● **GIVEN INFORMATION**:
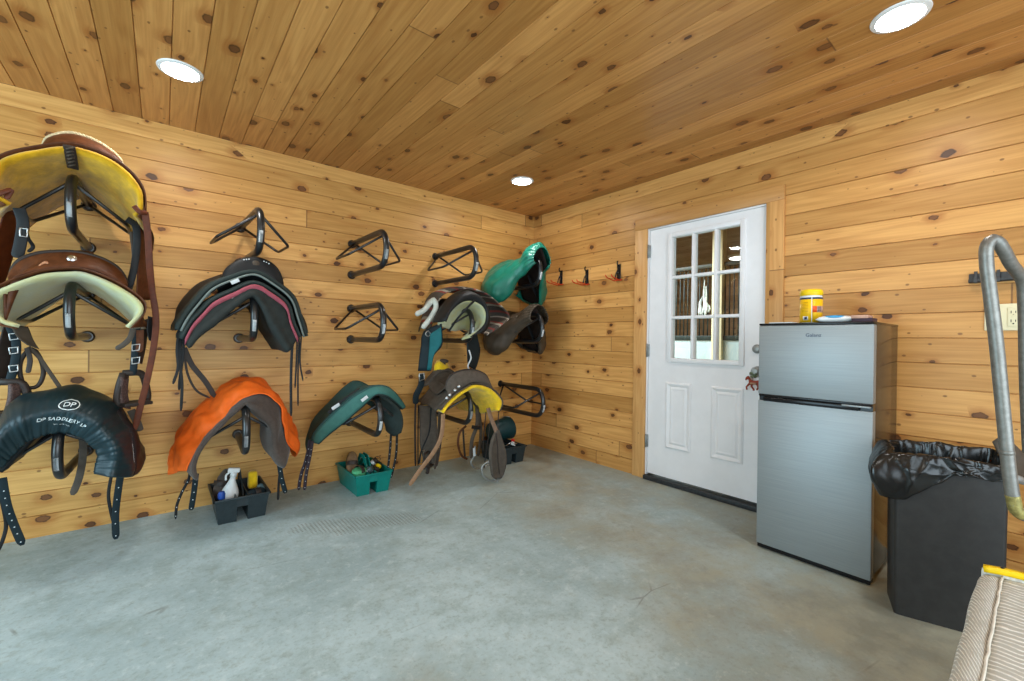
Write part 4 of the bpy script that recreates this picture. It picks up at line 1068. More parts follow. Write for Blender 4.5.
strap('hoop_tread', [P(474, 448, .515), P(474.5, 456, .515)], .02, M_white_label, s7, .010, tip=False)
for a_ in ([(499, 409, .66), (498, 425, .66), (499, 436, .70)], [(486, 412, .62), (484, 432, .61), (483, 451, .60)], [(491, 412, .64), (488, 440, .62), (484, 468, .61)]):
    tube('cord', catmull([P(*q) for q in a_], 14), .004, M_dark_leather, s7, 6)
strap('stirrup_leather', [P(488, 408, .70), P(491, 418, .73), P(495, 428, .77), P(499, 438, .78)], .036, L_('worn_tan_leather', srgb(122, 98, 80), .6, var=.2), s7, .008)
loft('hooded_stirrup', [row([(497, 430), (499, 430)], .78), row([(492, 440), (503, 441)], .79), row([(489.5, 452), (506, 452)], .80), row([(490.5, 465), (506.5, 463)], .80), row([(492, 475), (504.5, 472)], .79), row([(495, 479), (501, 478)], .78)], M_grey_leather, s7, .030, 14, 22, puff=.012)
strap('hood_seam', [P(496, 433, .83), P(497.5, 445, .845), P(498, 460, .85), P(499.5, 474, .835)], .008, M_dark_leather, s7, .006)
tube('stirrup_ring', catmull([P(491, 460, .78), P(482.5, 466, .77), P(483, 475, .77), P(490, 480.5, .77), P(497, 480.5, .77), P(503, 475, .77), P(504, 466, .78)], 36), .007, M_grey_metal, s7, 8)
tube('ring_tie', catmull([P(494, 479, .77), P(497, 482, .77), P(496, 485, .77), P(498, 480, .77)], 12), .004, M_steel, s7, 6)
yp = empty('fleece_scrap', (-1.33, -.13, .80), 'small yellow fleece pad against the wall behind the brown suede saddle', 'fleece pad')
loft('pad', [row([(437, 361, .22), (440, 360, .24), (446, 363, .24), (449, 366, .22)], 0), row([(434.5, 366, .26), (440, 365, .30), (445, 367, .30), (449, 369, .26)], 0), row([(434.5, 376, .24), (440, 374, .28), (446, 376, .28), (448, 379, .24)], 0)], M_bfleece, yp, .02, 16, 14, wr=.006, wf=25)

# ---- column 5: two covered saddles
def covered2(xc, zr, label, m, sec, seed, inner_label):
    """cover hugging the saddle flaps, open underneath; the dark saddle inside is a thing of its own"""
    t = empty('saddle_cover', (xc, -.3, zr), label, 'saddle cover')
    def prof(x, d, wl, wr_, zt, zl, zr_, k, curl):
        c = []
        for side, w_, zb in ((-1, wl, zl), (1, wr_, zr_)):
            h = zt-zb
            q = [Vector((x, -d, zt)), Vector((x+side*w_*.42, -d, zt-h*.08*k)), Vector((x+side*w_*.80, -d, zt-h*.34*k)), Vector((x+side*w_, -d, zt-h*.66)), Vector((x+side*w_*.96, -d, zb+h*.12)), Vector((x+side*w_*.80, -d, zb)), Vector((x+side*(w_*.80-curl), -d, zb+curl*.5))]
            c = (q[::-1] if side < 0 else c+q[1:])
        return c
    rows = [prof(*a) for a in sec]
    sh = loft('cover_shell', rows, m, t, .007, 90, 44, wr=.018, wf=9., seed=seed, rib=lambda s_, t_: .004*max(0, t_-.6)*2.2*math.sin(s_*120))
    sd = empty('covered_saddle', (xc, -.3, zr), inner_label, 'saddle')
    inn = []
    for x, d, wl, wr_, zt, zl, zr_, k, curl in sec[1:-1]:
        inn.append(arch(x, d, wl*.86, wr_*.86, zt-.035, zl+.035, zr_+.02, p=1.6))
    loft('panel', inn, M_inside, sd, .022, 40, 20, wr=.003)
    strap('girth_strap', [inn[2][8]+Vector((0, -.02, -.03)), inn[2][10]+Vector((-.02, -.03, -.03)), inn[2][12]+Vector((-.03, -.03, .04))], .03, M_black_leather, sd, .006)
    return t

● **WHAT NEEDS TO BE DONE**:
Leaving the pictures aside, transcribe the entire listing exactly.

● **PROBLEM SOLUTION**:
Write part 4 of the bpy script that recreates this picture. It picks up at line 1068. More parts follow. Write for Blender 4.5.
strap('hoop_tread', [P(474, 448, .515), P(474.5, 456, .515)], .02, M_white_label, s7, .010, tip=False)
for a_ in ([(499, 409, .66), (498, 425, .66), (499, 436, .70)], [(486, 412, .62), (484, 432, .61), (483, 451, .60)], [(491, 412, .64), (488, 440, .62), (484, 468, .61)]):
    tube('cord', catmull([P(*q) for q in a_], 14), .004, M_dark_leather, s7, 6)
strap('stirrup_leather', [P(488, 408, .70), P(491, 418, .73), P(495, 428, .77), P(499, 438, .78)], .036, L_('worn_tan_leather', srgb(122, 98, 80), .6, var=.2), s7, .008)
loft('hooded_stirrup', [row([(497, 430), (499, 430)], .78), row([(492, 440), (503, 441)], .79), row([(489.5, 452), (506, 452)], .80), row([(490.5, 465), (506.5, 463)], .80), row([(492, 475), (504.5, 472)], .79), row([(495, 479), (501, 478)], .78)], M_grey_leather, s7, .030, 14, 22, puff=.012)
strap('hood_seam', [P(496, 433, .83), P(497.5, 445, .845), P(498, 460, .85), P(499.5, 474, .835)], .008, M_dark_leather, s7, .006)
tube('stirrup_ring', catmull([P(491, 460, .78), P(482.5, 466, .77), P(483, 475, .77), P(490, 480.5, .77), P(497, 480.5, .77), P(503, 475, .77), P(504, 466, .78)], 36), .007, M_grey_metal, s7, 8)
tube('ring_tie', catmull([P(494, 479, .77), P(497, 482, .77), P(496, 485, .77), P(498, 480, .77)], 12), .004, M_steel, s7, 6)
yp = empty('fleece_scrap', (-1.33, -.13, .80), 'small yellow fleece pad against the wall behind the brown suede saddle', 'fleece pad')
loft('pad', [row([(437, 361, .22), (440, 360, .24), (446, 363, .24), (449, 366, .22)], 0), row([(434.5, 366, .26), (440, 365, .30), (445, 367, .30), (449, 369, .26)], 0), row([(434.5, 376, .24), (440, 374, .28), (446, 376, .28), (448, 379, .24)], 0)], M_bfleece, yp, .02, 16, 14, wr=.006, wf=25)

# ---- column 5: two covered saddles
def covered2(xc, zr, label, m, sec, seed, inner_label):
    """cover hugging the saddle flaps, open underneath; the dark saddle inside is a thing of its own"""
    t = empty('saddle_cover', (xc, -.3, zr), label, 'saddle cover')
    def prof(x, d, wl, wr_, zt, zl, zr_, k, curl):
        c = []
        for side, w_, zb in ((-1, wl, zl), (1, wr_, zr_)):
            h = zt-zb
            q = [Vector((x, -d, zt)), Vector((x+side*w_*.42, -d, zt-h*.08*k)), Vector((x+side*w_*.80, -d, zt-h*.34*k)), Vector((x+side*w_, -d, zt-h*.66)), Vector((x+side*w_*.96, -d, zb+h*.12)), Vector((x+side*w_*.80, -d, zb)), Vector((x+side*(w_*.80-curl), -d, zb+curl*.5))]
            c = (q[::-1] if side < 0 else c+q[1:])
        return c
    rows = [prof(*a) for a in sec]
    sh = loft('cover_shell', rows, m, t, .007, 90, 44, wr=.018, wf=9., seed=seed, rib=lambda s_, t_: .004*max(0, t_-.6)*2.2*math.sin(s_*120))
    sd = empty('covered_saddle', (xc, -.3, zr), inner_label, 'saddle')
    inn = []
    for x, d, wl, wr_, zt, zl, zr_, k, curl in sec[1:-1]:
        inn.append(arch(x, d, wl*.86, wr_*.86, zt-.035, zl+.035, zr_+.02, p=1.6))
    loft('panel', inn, M_inside, sd, .022, 40, 20, wr=.003)
    strap('girth_strap', [inn[2][8]+Vector((0, -.02, -.03)), inn[2][10]+Vector((-.02, -.03, -.03)), inn[2][12]+Vector((-.03, -.03, .04))], .03, M_black_leather, sd, .006)
    return t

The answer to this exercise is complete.